There are long-established, objective rules about debate standards. It isn’t a matter of you and me “differing”, it’s a matter of your not knowing them.
As for your “none of them do” comment, can we see some objection from you to the Bushes’ pimping out of their own daughters, so we can get this hypocrisy thing out of the way? Hint: It may be too late for that already, but it may not be.
You are correct. I know of no such debate rules that encourage or even advocate name-calling or speculating about fabricated alternative scenarios instead of addressing the question. Care to share a link?
I object! I object to the way the Bush girls were treated! There you go. Not sure it would make me a hypocrite if I felt otherwise. My position is simply that Hillary has milked this and exacerbated it by milking it, not that Chelsea is a ho or ought to be called one. I myself find that “reading” to be ridiculous and don’t think anyone believes for one second that it’s what Shuster meant.
I stand corrected. (I actually threw “actively” in there as kind of a disclaimer. Perhaps I should have ASKED if it SEEMED like MAYBE they didn’t actively campaign. )
I remembered their speech, but thought of it as more of a bad amateur comedy hour bit.
I also think that there’s a difference in that Chelsea probably knows more about politics than the Bush twins combined. Whether that difference is relevant, I don’t know; but I think that people perceive them differently. Is there a difference between, say (to use 2 different extremes) Bill Clinton campaiging for his wife, and a 22 year old Bush daughter campaiging for her father? One is a political veteran saying “this is why my wife is the best candidate”, and the other is basically a cheerleader saying “I love my daddy. Please vote for him.”
Also, Is it common for candidates’ family members that are campaiging to refuse interviews?
Well, maybe I should have been a touch less accusatory. The “actively” clause did frankly puzzle me.
I can’t believe anyone would think otherwise.
Bill Clinton campaigning is an almost unique case – he’s a former President, which a very short list. The only relevant comparison is to Bush 41 campaigning for Bush 42, his son, and I recall that GHWB did indeed campaign and , IIRC, it wasn’t thought that extraordinary.
Yes – the spouse or children of a campaigner usually only interview with someone who is friendly to the campaign and is trusted to lob softball questions like how they decorated the Taft dining room, or how important educating kids is (Jackie Kennedy would probably be the most pure example of this treatment, but hardly unique). You wouldn’t see Bill O. or Hannity (or pick some other aggressive interviewer) making screaming, finger pointing accusations of treason at Romney’s sons, for example, because they’d decline the interview because they’re not stupid.
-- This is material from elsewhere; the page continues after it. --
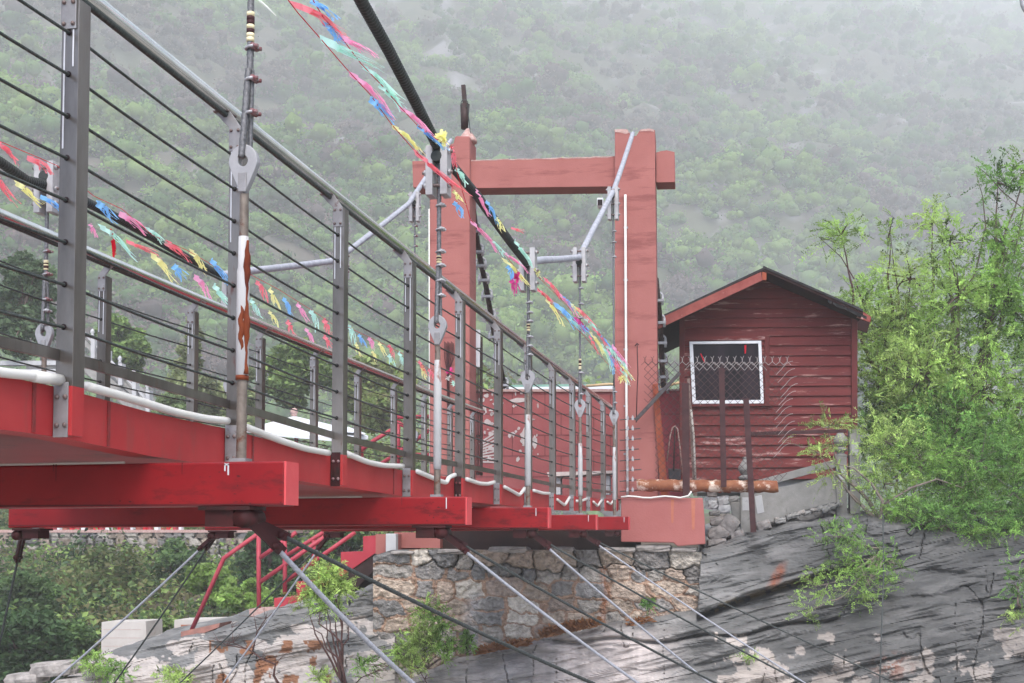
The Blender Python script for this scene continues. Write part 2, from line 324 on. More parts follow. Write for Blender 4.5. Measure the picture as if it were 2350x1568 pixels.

I can’t recall a case in a national election where family of a candidate weren’t treated this way and its not unusual at all.
Actually I can recall one case – Lynne Cheney going off on Wolf Blitzer when she was promoting a book. Lynne got peeved when the topic veered to the lesbian-themed bodice ripper she’d authored some time before. She damned near decapitated that guy, although it looked pretty rehearsed on Lynne’s part to me at the time, that Lynne had shown up ready to take a scalp or two. But what the hell, it was more entertaining than “rhymes with witch”.
ETA: The Lynne Cheney example is actually not an example – this was October 2006, so her husband wasn’t running for anything. The timing suggests that it was done to influence mid-terms (and she made pointed nasty comments about Jim Webb who was running for the Senate in VA, using a talking point of the day from the GOP), but she wasn’t strictly the family of a candidate.
I maintain that using in her in the campaign eliminates the Clinton family claim that she is off limits. Wheether or not that is “pimping her” is immaterial to the fact that once she places herself as an active campaigner her actions should be fair game for fodder for criticism, whether I believe the cricism is justified or unjustified.
If she wants to jump in the water then she better be aware that she is swimming with the sharks. If she needs Mommy’s protection from the sharks then she needs to stay out of the water.
Certainly she’s fair *game * for criticism, but responsibility still requires one to consider if the *criticism * is fair - or, for that matter, appropriately targeted.